ST. PAUL, Minn. — Joseph Lieberman, the Democrats' 2000 vice-presidential nominee, and former Sen. Fred Thompson tore into Democratic nominee Barack Obama Tuesday night at the Republican National Convention with red-meat speeches that painted Republicans as the party of patriots and attacked Democrats as eager to give up in Iraq.
Thompson, a former Tennessee senator, and Lieberman, an independent Democrat from Connecticut, were the featured speakers at the Republican gathering's first prime-time session.
Thompson went first with a 35-minute stemwinder that got the crowd cheering.
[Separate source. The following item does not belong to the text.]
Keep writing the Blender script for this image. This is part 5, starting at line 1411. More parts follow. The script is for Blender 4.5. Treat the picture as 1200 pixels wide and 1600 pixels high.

After reciting a lengthy passage about presumptive Republican presidential nominee John McCain's heroism as a Vietnam prisoner of war, Thompson said: "It's pretty clear there are two questions we will never have to ask ourselves: 'Who is this man?' and 'Can we trust this man with the presidency?' "
That was a hard jab at Obama, who's been a U.S. senator from Illinois for only three and a half years and remains something of a puzzle to many Americans, polls show.
Thompson took another shot later: "To deal with these challenges the Democrats present a history-making nominee for president; history making in that he is the most liberal, most inexperienced nominee ever to run for president."
Lieberman said he had another mission: to explain how McCain brought people together. Then he proceeded to rip into Obama.
"When others wanted to retreat in defeat from the field of battle, when Barack Obama was voting to cut off funding for our troops on the battlefield," Lieberman said, "John McCain had the courage to stand against the tide of public opinion and support the surge (in Iraq), and because of that, today our troops are at last beginning to come home, not in failure but in honor."
Further, Obama "has not reached across party lines to accomplish anything significant," Lieberman added.
The two featured speakers overshadowed brief remarks by President Bush.
"We live in a dangerous world," the president said in a satellite hookup from the White House, "and we need a president who understands the lessons of Sept. 11, 2001: that to protect America, we must stay on the offense, stop attacks before they happen and not wait to be hit again. The man we need is John McCain."
Bush, whose scheduled appearance Monday night was canceled because of Hurricane Gustav, praised McCain's war position, saying that "one senator above all had faith in our troops and the importance of their mission, and that was John McCain."
The partisan pitches created a far different tone from Monday's somber opening convention session, when speakers quietly urged support for Gustav's victims.
Tuesday, delegates heard Thompson tear into Obama's abortion-rights stand. "We need a president who doesn't think that the protection of the unborn or a newly born baby is above his pay grade," Thompson said, a reference to Obama's recent dodge of a question at a public forum on when life begins.
Thompson vigorously defended Alaska Gov. Sarah Palin, the little-known presumptive Republican vice-presidential nominee.
"She is from a small town, with small-town values, but apparently that's not good enough for those folks who are out there attacking her and her family," he said.
"Some Washington pundits and media big shots are in a frenzy over the selection of a woman who has actually governed rather than just talked a good game on the Sunday talk shows and hit the Washington cocktail circuit," Thompson said.
He also took on the news media, charging that "the selection of Governor Palin has the other side and their friends in the media in a state of panic."
Lieberman has been close to McCain on environmental, campaign-finance and national security issues, and has campaigned extensively for him this year. He caucuses with Senate Democrats, and votes with their party about 85 percent of the time.
But he was a hero to Republicans on Tuesday.
"What, after all, is a Democrat like me doing at a Republican convention like this?" he asked. "The answer is simple. I'm here to support John McCain because country matters more than party."
He recalled how "I have personally seen John over and over again bring people together from both parties to tackle our toughest problems we face."
He offered faint praise of Obama as "a gifted and eloquent young man . . . but eloquence is no substitute for a record, not in these tough times."
Delegates hailed Lieberman.
"The Republican Party is a diverse party, and he's one of the more thoughtful people in public life," said Chris Nelson, a national security consultant from Anchorage, Alaska.
"He helps with independents, Jewish voters and moderate Democrats, and he energizes our base. Not all of our base is evangelical," added Allen Miller, a St. Lucie County, Fla., Republican official.
(Richard Mauer of the Anchorage Daily News in Anchorage, Marisa Taylor in Washington and William Douglas in Philadelphia contributed to this article.)